> [WHAT IS EXPECTED] Look below for the line containing "The Blender Python"; from there through the line containing "200), B0, B1])", both lines included, please set down each line exactly and nothing else.

> [EXERCISE DATA]
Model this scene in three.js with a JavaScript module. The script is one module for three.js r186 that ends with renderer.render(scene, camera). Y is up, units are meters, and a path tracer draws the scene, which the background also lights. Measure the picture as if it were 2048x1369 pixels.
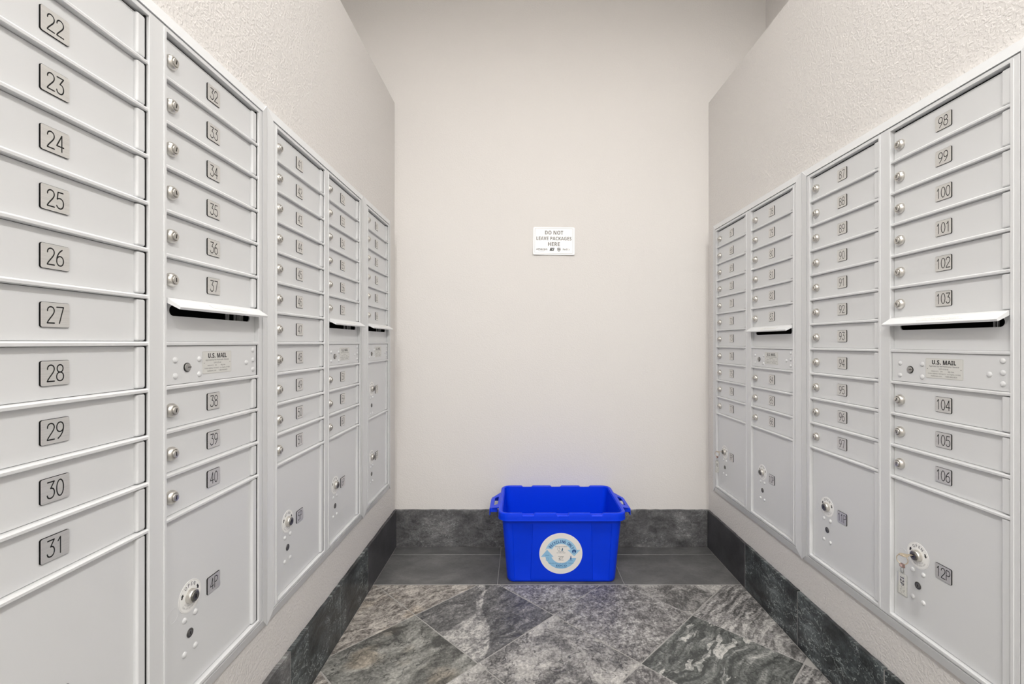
* * *
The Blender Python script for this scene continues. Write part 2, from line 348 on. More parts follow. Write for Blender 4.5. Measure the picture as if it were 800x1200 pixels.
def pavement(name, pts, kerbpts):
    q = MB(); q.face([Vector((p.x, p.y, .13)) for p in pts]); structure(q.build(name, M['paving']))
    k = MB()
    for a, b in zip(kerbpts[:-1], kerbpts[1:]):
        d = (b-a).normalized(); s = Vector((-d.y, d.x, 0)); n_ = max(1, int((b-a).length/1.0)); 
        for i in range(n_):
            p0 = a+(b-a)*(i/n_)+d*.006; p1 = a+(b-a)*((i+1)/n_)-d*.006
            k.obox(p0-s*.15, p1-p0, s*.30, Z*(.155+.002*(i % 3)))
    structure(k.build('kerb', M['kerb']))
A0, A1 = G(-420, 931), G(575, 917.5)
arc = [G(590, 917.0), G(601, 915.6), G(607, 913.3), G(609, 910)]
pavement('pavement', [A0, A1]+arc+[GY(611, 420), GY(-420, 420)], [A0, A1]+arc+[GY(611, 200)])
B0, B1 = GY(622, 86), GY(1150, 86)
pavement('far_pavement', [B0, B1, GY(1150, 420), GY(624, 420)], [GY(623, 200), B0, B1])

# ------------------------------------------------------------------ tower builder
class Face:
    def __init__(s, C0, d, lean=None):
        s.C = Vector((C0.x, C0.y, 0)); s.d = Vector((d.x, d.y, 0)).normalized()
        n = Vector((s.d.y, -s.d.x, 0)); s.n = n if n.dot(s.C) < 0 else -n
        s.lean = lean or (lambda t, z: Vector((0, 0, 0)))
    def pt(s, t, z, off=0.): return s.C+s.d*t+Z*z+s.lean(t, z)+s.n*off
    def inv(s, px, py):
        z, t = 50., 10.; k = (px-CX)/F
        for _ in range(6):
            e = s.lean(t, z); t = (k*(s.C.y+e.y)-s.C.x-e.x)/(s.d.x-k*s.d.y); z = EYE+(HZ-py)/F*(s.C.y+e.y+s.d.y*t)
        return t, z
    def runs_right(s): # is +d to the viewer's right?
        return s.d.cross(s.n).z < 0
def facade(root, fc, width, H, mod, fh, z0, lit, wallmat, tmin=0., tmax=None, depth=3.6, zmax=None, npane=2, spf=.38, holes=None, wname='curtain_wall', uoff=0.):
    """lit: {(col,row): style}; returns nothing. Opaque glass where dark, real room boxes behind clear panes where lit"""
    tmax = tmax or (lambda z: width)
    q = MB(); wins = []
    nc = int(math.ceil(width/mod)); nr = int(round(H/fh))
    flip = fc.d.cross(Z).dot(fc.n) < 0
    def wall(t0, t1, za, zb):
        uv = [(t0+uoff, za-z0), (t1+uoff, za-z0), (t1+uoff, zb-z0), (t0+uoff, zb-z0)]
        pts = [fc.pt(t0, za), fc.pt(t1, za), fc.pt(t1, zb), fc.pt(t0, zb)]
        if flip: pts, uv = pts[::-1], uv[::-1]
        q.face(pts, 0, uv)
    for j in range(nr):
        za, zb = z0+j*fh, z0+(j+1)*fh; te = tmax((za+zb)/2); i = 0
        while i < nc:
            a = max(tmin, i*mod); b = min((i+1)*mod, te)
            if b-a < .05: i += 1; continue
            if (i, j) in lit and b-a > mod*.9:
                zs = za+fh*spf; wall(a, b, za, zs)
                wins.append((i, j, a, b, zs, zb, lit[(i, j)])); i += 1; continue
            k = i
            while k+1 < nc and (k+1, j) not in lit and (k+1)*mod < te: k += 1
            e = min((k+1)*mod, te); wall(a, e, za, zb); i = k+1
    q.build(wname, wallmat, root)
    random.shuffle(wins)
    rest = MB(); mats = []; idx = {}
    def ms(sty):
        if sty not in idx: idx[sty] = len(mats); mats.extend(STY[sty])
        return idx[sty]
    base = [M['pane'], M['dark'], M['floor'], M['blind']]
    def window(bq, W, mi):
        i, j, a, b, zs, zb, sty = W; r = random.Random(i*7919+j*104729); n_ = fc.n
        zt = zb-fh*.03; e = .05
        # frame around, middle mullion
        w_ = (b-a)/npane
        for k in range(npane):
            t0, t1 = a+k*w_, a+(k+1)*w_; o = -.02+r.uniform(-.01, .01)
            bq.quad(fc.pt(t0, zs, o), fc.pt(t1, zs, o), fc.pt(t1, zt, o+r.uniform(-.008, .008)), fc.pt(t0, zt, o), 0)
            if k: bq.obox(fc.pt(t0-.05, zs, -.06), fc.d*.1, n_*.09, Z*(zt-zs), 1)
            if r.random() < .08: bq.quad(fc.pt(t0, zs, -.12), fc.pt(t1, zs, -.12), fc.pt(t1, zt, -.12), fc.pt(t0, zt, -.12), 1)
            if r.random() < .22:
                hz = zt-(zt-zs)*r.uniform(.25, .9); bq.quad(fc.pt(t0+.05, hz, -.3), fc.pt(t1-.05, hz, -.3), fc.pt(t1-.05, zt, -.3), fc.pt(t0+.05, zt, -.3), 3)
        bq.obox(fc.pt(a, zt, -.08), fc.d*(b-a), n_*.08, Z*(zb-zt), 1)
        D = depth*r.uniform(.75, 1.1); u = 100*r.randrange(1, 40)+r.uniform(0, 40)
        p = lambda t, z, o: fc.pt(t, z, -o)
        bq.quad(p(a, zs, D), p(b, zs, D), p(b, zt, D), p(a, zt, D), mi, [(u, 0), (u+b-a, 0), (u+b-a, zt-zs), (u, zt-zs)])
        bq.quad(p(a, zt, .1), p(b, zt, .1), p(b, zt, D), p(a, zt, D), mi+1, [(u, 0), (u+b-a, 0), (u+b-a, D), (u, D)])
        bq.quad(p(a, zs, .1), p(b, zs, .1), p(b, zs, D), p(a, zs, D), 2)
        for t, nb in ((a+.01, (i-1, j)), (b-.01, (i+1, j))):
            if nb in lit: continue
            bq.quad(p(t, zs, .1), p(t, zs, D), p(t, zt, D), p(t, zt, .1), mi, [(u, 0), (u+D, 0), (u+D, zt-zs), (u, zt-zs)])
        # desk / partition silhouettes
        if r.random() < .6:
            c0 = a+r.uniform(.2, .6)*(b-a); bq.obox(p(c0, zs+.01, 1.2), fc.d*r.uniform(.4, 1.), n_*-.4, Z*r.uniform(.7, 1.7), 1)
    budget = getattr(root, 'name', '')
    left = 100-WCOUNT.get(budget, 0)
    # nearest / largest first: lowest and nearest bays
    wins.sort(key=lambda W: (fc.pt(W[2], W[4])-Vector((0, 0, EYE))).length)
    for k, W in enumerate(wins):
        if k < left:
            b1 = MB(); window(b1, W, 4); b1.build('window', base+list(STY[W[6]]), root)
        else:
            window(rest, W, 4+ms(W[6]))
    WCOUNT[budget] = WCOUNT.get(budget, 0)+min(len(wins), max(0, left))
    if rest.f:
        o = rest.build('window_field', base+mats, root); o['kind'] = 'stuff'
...
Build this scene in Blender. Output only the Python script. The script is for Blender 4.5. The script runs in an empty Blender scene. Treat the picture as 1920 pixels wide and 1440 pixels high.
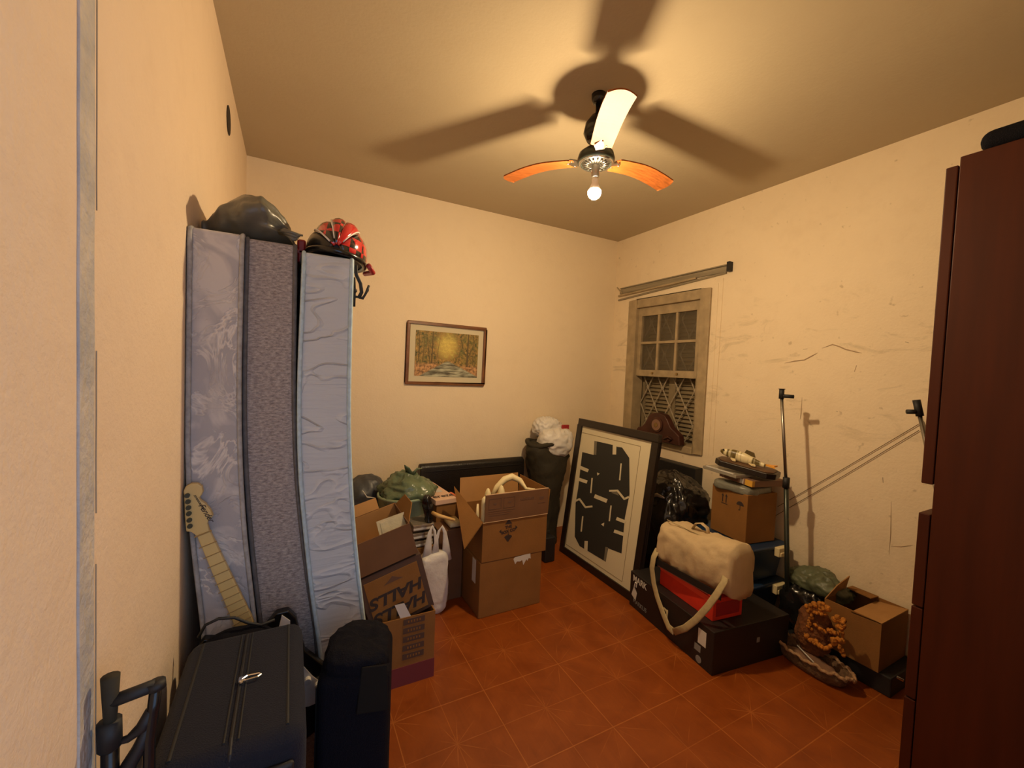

> [THE ANSWER]
The Blender Python script for this scene continues. Write part 2, from line 348 on. More parts follow. Write for Blender 4.5. Measure the picture as if it were 800x1200 pixels.
def pavement(name, pts, kerbpts):
    q = MB(); q.face([Vector((p.x, p.y, .13)) for p in pts]); structure(q.build(name, M['paving']))
    k = MB()
    for a, b in zip(kerbpts[:-1], kerbpts[1:]):
        d = (b-a).normalized(); s = Vector((-d.y, d.x, 0)); n_ = max(1, int((b-a).length/1.0)); 
        for i in range(n_):
            p0 = a+(b-a)*(i/n_)+d*.006; p1 = a+(b-a)*((i+1)/n_)-d*.006
            k.obox(p0-s*.15, p1-p0, s*.30, Z*(.155+.002*(i % 3)))
    structure(k.build('kerb', M['kerb']))
A0, A1 = G(-420, 931), G(575, 917.5)
arc = [G(590, 917.0), G(601, 915.6), G(607, 913.3), G(609, 910)]
pavement('pavement', [A0, A1]+arc+[GY(611, 420), GY(-420, 420)], [A0, A1]+arc+[GY(611, 200)])
B0, B1 = GY(622, 86), GY(1150, 86)
pavement('far_pavement', [B0, B1, GY(1150, 420), GY(624, 420)], [GY(623, 200), B0, B1])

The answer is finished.